Wer meint, im Agnesviertel zu wohnen, soll mal in den Perso gucken: Blick auf die Agneskirche in Neustadt-Nord

Veedel der Herzen

Die Innenstadtviertel haben kölsche Namen. Aber in den Ausweisen der Bewohner stehen sie nicht

Inzwischen weiß wirklich jeder Mensch im Rathaus, wo FDP-Chef Ralph Sterck getauft wurde: in der Agneskirche. Das hat er im Rat nämlich schon oft erzählt. Zu seinem Leidwesen stand das Agnesviertel, in dem er sein halbes Leben verbracht hat, jedoch nie in seinem Personalausweis. Sondern der unschöne, technische Name »Neustadt-Nord«. Wer, bitteschön, kann sich damit identifizieren?

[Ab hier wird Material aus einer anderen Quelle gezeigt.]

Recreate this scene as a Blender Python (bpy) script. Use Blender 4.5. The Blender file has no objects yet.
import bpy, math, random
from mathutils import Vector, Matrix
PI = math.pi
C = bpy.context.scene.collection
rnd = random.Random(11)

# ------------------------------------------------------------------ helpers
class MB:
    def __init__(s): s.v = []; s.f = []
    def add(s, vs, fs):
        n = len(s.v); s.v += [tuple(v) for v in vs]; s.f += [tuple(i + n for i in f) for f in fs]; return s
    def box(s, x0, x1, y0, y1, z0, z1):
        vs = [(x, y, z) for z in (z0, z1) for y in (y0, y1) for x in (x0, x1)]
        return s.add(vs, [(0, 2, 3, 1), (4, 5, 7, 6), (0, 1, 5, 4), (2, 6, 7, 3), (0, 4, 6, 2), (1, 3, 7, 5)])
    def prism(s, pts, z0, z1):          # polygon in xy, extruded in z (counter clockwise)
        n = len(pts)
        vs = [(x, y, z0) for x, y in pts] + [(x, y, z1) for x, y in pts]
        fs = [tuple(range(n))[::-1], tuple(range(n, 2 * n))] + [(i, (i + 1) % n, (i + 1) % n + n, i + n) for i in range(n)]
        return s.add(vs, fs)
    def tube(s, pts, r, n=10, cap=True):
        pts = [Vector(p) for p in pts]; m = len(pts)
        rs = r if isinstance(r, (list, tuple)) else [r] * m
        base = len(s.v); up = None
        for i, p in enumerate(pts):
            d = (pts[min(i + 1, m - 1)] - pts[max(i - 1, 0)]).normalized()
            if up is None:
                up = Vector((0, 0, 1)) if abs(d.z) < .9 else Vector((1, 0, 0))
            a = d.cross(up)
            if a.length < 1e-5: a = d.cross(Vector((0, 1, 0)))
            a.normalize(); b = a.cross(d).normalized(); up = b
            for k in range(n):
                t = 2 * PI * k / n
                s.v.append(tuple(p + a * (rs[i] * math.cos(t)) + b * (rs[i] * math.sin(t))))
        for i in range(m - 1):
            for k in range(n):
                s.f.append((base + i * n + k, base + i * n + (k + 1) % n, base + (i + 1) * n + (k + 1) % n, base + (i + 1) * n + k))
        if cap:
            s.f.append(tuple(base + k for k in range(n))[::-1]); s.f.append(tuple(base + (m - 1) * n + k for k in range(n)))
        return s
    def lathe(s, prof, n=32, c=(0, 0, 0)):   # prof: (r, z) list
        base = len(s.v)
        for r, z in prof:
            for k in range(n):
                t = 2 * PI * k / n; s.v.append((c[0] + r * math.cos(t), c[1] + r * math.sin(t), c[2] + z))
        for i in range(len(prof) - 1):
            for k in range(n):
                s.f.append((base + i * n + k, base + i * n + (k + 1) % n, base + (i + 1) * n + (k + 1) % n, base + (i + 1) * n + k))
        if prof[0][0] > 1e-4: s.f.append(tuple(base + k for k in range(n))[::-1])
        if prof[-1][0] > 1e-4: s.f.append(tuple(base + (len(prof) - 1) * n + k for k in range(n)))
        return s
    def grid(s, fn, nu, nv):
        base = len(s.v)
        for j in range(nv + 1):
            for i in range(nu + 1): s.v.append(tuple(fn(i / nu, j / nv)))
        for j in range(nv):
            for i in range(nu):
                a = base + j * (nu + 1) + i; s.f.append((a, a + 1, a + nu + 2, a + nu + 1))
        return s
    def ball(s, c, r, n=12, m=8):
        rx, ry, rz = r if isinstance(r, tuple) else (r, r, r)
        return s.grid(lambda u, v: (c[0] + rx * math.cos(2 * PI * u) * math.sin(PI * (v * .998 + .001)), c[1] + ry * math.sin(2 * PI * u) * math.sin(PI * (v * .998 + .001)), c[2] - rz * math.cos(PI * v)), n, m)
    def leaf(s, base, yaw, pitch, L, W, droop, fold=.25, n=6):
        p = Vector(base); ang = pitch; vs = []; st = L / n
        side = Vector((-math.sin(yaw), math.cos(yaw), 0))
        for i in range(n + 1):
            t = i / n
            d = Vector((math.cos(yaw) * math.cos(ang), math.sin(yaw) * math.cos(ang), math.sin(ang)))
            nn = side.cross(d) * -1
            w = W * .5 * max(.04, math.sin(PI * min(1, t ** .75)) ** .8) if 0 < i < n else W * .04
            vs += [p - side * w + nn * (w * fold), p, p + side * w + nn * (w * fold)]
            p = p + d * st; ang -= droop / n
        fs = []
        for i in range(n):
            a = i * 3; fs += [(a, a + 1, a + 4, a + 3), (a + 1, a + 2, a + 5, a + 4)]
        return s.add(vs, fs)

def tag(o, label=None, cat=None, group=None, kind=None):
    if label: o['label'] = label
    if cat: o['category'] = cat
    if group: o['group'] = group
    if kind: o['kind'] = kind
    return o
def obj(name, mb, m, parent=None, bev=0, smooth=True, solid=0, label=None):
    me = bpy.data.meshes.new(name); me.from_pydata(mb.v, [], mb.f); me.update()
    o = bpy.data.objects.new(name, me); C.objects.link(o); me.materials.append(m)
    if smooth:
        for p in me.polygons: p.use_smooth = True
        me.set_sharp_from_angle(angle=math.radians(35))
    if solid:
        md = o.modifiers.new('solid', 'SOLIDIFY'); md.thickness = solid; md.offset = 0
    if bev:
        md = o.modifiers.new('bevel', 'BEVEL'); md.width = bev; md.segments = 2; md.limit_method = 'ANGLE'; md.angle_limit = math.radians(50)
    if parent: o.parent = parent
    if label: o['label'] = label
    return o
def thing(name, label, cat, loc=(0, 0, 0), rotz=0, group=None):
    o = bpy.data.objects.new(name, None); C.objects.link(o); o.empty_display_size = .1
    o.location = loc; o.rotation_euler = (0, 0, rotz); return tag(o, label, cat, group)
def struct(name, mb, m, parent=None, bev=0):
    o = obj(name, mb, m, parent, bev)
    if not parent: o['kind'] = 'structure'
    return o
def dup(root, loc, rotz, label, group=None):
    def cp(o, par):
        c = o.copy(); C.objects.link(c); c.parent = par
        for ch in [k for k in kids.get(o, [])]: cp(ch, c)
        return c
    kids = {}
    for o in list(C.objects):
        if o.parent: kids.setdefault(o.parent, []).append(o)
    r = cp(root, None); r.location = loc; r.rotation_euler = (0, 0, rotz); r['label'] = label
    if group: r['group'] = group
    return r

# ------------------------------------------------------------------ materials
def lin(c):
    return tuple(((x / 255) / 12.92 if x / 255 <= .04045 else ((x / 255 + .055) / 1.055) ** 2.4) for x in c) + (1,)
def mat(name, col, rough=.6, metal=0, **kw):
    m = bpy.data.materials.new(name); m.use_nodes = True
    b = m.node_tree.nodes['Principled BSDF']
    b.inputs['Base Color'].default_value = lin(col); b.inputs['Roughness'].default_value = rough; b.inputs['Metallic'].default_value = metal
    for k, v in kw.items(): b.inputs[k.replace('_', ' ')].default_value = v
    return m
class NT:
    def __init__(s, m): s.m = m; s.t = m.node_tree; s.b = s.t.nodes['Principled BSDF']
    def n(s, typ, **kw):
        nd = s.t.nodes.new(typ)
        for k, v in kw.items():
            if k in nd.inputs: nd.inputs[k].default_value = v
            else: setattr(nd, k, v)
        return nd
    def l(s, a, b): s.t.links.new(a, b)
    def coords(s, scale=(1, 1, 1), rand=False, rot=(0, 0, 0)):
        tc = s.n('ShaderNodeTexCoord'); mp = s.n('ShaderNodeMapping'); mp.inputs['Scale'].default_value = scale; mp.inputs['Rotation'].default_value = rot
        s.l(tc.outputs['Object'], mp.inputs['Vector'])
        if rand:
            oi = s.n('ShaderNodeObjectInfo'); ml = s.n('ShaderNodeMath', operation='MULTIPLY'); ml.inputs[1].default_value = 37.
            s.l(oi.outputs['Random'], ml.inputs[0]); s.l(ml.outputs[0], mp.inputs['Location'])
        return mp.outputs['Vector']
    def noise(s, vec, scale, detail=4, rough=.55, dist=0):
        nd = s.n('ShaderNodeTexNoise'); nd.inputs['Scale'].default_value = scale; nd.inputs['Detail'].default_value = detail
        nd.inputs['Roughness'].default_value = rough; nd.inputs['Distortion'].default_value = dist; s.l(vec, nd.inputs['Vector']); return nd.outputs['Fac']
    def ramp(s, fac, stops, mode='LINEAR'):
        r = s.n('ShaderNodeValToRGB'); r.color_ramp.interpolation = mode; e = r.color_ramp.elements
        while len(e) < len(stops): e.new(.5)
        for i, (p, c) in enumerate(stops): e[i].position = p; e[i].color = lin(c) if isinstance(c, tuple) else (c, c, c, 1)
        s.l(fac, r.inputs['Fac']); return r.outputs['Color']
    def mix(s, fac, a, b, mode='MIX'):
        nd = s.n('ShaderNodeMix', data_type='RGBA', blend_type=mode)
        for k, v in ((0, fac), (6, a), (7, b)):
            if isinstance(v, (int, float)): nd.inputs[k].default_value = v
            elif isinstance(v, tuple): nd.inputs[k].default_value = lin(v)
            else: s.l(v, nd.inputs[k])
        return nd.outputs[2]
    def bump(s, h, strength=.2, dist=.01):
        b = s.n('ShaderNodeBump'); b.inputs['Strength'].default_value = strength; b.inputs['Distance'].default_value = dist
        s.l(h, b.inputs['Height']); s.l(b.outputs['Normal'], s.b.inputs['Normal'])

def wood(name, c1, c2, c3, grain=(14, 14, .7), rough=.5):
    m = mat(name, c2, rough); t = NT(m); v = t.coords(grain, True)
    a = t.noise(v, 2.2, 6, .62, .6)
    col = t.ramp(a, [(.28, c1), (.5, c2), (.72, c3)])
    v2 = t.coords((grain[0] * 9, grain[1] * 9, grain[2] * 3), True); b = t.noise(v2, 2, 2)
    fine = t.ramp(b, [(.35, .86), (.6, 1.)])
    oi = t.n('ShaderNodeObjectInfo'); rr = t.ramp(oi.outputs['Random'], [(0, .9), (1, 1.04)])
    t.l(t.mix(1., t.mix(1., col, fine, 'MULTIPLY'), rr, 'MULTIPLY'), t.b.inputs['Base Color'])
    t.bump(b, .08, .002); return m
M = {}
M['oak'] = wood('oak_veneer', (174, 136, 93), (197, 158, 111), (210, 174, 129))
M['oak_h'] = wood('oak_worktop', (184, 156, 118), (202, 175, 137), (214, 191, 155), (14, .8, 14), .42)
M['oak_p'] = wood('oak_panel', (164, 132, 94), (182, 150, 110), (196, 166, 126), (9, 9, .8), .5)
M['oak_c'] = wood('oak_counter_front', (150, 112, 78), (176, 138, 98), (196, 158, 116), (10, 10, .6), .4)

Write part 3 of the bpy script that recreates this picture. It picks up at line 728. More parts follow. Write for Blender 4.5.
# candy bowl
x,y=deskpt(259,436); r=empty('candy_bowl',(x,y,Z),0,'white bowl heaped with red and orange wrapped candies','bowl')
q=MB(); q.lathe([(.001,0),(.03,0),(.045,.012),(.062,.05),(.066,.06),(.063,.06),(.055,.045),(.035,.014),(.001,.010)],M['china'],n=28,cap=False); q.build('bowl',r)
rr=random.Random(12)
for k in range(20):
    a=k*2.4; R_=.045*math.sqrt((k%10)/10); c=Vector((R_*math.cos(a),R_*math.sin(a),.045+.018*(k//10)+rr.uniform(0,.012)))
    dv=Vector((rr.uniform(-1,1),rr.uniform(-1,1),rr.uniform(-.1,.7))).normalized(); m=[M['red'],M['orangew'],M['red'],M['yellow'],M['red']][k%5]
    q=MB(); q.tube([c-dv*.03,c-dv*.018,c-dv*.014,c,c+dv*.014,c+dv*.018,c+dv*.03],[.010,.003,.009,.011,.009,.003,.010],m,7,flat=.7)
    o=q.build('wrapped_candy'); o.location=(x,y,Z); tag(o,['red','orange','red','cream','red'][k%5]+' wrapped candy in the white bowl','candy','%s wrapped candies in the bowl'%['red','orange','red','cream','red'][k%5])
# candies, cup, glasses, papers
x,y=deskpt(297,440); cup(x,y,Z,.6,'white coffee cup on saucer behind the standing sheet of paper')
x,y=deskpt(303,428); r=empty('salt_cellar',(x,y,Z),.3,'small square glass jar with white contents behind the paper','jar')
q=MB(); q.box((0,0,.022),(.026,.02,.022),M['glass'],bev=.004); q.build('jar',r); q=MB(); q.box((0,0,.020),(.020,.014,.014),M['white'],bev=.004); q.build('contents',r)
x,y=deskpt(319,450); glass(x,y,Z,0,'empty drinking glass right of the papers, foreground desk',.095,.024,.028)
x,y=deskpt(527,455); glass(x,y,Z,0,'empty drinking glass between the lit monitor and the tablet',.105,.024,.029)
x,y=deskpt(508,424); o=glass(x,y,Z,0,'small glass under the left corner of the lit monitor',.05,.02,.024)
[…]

Auch im Kunibertsviertel, am ­Griechenmarkt und überall in der Innenstadt das gleiche Problem. Nirgendwo finden die Bewohner die klangvollen, emotional aufgeladenen Namen ihrer Veedel in offiziellen Dokumenten wieder. Stattdessen werden sie als Einwohner von Altstadt-Nord oder Neustadt-Süd geführt. Das haben die Preußen in Köln eingeführt, und so ist es bis heute geblieben.

Der FDP-Chef aber will endlich »die Namen an die Realität anpassen«. Seit dreizehn Jahren versucht er beharrlich, den Innenstädtern zu ihrem Recht zu verhelfen, und er findet Unterstützer in den anderen Parteien. Schon 2011 stimmte der Rat dafür, und weil nichts geschah, im Dezember 2019 noch einmal: die Verwaltung soll prüfen, wie und zu welchen Kosten so eine Umbenennung zu bewerkstelligen sei. Fast alle Parteien waren dafür, sogar die SPD, nicht ohne darauf hinzuweisen, dass es in Köln doch wichtigere Probleme gebe.

Inzwischen hat die Verwaltung geprüft, doch das Ergebnis kann Ralph Sterck nicht gefallen. Von einer Neugliederung wird abgeraten, denn mit neuen Ortsschildern oder Aufklebern im Perso sei es nicht getan. Stimmbezirke müssten neu zugeschnitten werden, der Bedarf für Schulen und Kitas neu geplant, Bevölkerungsprognosen neu gerechnet werden. Kurz, der Aufwand sei zu groß. Außerdem haben die Experten in der Verwaltung ein weiteres Problem ausgemacht: Die großen Innenstadt-Veedel wie Belgisches Viertel oder Südstadt könnten zwar grundsätzlich zu offiziellen, eigenen Stadtteilen werden. Andere »Raumeinheiten«, wie etwa der Eigelstein, entsprächen jedoch »nicht den Anforderungen an Stadtteile«: Es wohnen darin einfach zu wenig Menschen. Die Verwaltung nennt sie eine »Restmenge«, die man anderen, größeren Vierteln zuschlagen müsse.

Die preußische Gliederung ist da einfach praktischer, das finden inzwischen auch die Grünen. Die grün geführte Bezirksvertretung Innenstadt hat sich von der Umbenennung schon wieder verabschiedet, sehr zum Bedauern der CDU, deren Vertreter beklagte, »dass viele Jüngere keinen Bezug mehr zu ihrem Veedel haben«. Aber warum sehen sich die Fürsprecher der kölschen Veedel nicht auch mal in den Außenbezirken um? Eine historisch gewachsene, der Alltagssprache entlehnte Bezeichnung kann auch Volkhoven/Weiler nicht sein. Und wer sagt schon von sich, er stamme aus Esch-Auweiler? In Porz sind die Probleme anders gelagert, denn dort darf man die Viertel keinesfalls als Porz-Lind oder Porz-Wahn bezeichnen, sie dürfen nur Lind und Wahn heißen, sonst käme man womöglich auf die Idee, Porz gehöre gar nicht zu Köln. Dafür nimmt man sogar in Kauf, dass es bei Langel zu Verwechslungen kommt, denn das gibt es nicht nur in Porz, sondern auch linksrheinisch, ganz im Norden. Man sieht, auf die Verwaltung wartet noch viel Arbeit.